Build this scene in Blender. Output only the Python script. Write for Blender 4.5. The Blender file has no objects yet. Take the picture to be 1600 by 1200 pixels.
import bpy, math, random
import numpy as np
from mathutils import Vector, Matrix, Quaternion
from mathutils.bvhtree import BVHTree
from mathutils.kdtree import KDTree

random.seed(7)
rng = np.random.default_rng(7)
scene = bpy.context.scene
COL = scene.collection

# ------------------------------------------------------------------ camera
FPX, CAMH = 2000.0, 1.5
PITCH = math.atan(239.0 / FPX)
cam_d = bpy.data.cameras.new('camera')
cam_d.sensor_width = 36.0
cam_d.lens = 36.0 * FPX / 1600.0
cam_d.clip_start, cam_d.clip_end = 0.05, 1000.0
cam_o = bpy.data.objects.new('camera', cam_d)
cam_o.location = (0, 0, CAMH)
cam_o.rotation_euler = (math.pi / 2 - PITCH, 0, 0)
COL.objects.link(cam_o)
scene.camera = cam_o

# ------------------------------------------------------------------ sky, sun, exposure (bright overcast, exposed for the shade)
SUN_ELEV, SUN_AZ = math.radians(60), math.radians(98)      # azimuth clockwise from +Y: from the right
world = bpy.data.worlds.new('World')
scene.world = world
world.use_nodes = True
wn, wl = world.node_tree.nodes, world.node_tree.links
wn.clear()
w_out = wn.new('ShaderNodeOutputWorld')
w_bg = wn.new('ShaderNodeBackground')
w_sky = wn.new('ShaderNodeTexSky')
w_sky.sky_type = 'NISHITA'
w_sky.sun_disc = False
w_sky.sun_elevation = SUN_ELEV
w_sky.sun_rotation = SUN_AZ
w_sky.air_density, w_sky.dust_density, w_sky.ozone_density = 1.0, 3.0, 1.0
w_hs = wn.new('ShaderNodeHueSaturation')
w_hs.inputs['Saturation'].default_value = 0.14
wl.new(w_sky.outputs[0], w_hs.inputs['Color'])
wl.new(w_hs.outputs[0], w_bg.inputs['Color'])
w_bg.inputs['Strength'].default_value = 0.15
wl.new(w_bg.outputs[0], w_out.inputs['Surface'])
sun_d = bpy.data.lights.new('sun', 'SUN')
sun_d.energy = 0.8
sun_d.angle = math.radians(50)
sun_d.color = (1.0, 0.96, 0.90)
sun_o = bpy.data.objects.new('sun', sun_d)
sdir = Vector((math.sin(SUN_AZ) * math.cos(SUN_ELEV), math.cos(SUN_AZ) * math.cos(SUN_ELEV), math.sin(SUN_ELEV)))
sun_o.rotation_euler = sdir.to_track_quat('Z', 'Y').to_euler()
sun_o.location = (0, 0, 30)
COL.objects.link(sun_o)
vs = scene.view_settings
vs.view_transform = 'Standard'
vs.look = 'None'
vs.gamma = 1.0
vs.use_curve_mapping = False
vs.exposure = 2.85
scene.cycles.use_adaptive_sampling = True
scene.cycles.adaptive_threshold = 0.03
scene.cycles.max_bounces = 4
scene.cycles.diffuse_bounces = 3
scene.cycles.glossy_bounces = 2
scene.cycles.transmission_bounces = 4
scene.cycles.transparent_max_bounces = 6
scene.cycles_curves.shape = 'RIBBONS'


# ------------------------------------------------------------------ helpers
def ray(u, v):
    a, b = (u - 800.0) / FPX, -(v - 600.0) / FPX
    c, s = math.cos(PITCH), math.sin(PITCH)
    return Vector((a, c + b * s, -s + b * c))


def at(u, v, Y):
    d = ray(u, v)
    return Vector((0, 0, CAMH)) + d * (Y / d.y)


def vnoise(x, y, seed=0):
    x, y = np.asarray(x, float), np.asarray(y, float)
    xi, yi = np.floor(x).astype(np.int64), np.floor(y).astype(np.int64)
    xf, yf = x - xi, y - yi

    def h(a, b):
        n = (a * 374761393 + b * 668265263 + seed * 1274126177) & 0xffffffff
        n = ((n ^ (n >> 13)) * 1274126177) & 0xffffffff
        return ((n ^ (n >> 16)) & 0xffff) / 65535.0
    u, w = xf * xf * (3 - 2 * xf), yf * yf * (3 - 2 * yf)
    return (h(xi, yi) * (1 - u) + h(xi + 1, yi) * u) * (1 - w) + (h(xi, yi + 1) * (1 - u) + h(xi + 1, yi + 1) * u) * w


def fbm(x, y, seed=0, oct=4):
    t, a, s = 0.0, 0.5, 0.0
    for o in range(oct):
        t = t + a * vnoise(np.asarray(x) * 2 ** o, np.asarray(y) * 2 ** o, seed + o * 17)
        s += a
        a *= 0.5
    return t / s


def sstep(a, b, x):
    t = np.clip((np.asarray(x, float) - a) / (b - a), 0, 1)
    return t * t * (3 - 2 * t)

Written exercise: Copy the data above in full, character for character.

Complete answer:
Build this scene in Blender. Output only the Python script. Write for Blender 4.5. The Blender file has no objects yet. Take the picture to be 1600 by 1200 pixels.
import bpy, math, random
import numpy as np
from mathutils import Vector, Matrix, Quaternion
from mathutils.bvhtree import BVHTree
from mathutils.kdtree import KDTree

random.seed(7)
rng = np.random.default_rng(7)
scene = bpy.context.scene
COL = scene.collection

# ------------------------------------------------------------------ camera
FPX, CAMH = 2000.0, 1.5
PITCH = math.atan(239.0 / FPX)
cam_d = bpy.data.cameras.new('camera')
cam_d.sensor_width = 36.0
cam_d.lens = 36.0 * FPX / 1600.0
cam_d.clip_start, cam_d.clip_end = 0.05, 1000.0
cam_o = bpy.data.objects.new('camera', cam_d)
cam_o.location = (0, 0, CAMH)
cam_o.rotation_euler = (math.pi / 2 - PITCH, 0, 0)
COL.objects.link(cam_o)
scene.camera = cam_o

# ------------------------------------------------------------------ sky, sun, exposure (bright overcast, exposed for the shade)
SUN_ELEV, SUN_AZ = math.radians(60), math.radians(98)      # azimuth clockwise from +Y: from the right
world = bpy.data.worlds.new('World')
scene.world = world
world.use_nodes = True
wn, wl = world.node_tree.nodes, world.node_tree.links
wn.clear()
w_out = wn.new('ShaderNodeOutputWorld')
w_bg = wn.new('ShaderNodeBackground')
w_sky = wn.new('ShaderNodeTexSky')
w_sky.sky_type = 'NISHITA'
w_sky.sun_disc = False
w_sky.sun_elevation = SUN_ELEV
w_sky.sun_rotation = SUN_AZ
w_sky.air_density, w_sky.dust_density, w_sky.ozone_density = 1.0, 3.0, 1.0
w_hs = wn.new('ShaderNodeHueSaturation')
w_hs.inputs['Saturation'].default_value = 0.14
wl.new(w_sky.outputs[0], w_hs.inputs['Color'])
wl.new(w_hs.outputs[0], w_bg.inputs['Color'])
w_bg.inputs['Strength'].default_value = 0.15
wl.new(w_bg.outputs[0], w_out.inputs['Surface'])
sun_d = bpy.data.lights.new('sun', 'SUN')
sun_d.energy = 0.8
sun_d.angle = math.radians(50)
sun_d.color = (1.0, 0.96, 0.90)
sun_o = bpy.data.objects.new('sun', sun_d)
sdir = Vector((math.sin(SUN_AZ) * math.cos(SUN_ELEV), math.cos(SUN_AZ) * math.cos(SUN_ELEV), math.sin(SUN_ELEV)))
sun_o.rotation_euler = sdir.to_track_quat('Z', 'Y').to_euler()
sun_o.location = (0, 0, 30)
COL.objects.link(sun_o)
vs = scene.view_settings
vs.view_transform = 'Standard'
vs.look = 'None'
vs.gamma = 1.0
vs.use_curve_mapping = False
vs.exposure = 2.85
scene.cycles.use_adaptive_sampling = True
scene.cycles.adaptive_threshold = 0.03
scene.cycles.max_bounces = 4
scene.cycles.diffuse_bounces = 3
scene.cycles.glossy_bounces = 2
scene.cycles.transmission_bounces = 4
scene.cycles.transparent_max_bounces = 6
scene.cycles_curves.shape = 'RIBBONS'


# ------------------------------------------------------------------ helpers
def ray(u, v):
    a, b = (u - 800.0) / FPX, -(v - 600.0) / FPX
    c, s = math.cos(PITCH), math.sin(PITCH)
    return Vector((a, c + b * s, -s + b * c))


def at(u, v, Y):
    d = ray(u, v)
    return Vector((0, 0, CAMH)) + d * (Y / d.y)


def vnoise(x, y, seed=0):
    x, y = np.asarray(x, float), np.asarray(y, float)
    xi, yi = np.floor(x).astype(np.int64), np.floor(y).astype(np.int64)
    xf, yf = x - xi, y - yi

    def h(a, b):
        n = (a * 374761393 + b * 668265263 + seed * 1274126177) & 0xffffffff
        n = ((n ^ (n >> 13)) * 1274126177) & 0xffffffff
        return ((n ^ (n >> 16)) & 0xffff) / 65535.0
    u, w = xf * xf * (3 - 2 * xf), yf * yf * (3 - 2 * yf)
    return (h(xi, yi) * (1 - u) + h(xi + 1, yi) * u) * (1 - w) + (h(xi, yi + 1) * (1 - u) + h(xi + 1, yi + 1) * u) * w


def fbm(x, y, seed=0, oct=4):
    t, a, s = 0.0, 0.5, 0.0
    for o in range(oct):
        t = t + a * vnoise(np.asarray(x) * 2 ** o, np.asarray(y) * 2 ** o, seed + o * 17)
        s += a
        a *= 0.5
    return t / s


def sstep(a, b, x):
    t = np.clip((np.asarray(x, float) - a) / (b - a), 0, 1)
    return t * t * (3 - 2 * t)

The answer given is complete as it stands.